The custodial interrogation is a euphemism for torture.

“While considering the application for anticipatory bail, the Court has to keep all these facts in its mind, especially in the cases of commercial type disputes and civil nature.”

Rights of Accused after arrest in Non-Bailable Offence?
After an accused is arrested in a non-bailable offence, he can file for regular bail under section 437 or section 439 of The Code of Criminal Code, 1973.

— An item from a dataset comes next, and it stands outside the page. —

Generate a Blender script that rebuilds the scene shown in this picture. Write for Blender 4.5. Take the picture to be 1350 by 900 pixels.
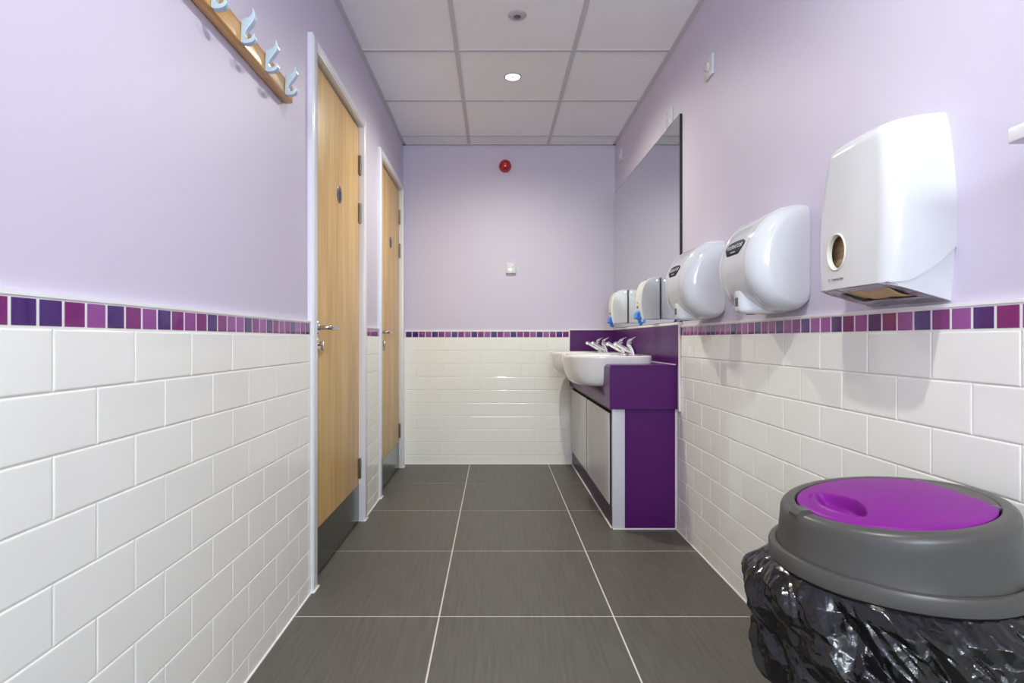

Factors for Grant or Refusal of Bail
Hon’ble Supreme in Prahlad Singh Bhati v. NCT, Delhi, (2001) 4 SCC 280, and In State of U.P. v. Amarmani Tripathi, (2005) 8 SCC 21, culled following principles must be considered while granting or declining bail,

Whether there is any prima facie or reasonable ground to believe that the accused had committed the offence;
Nature and gravity of the charge;
The severity of the punishment in the event of conviction;
The danger of the accused absconding or fleeing, if released on bail;
Character, behaviour, means, position, and standing of the accused;
Likelihood of the offence being repeated;
Reasonable apprehension of the witnesses being tampered with; and
Danger, of course, of justice being thwarted by grant of bail.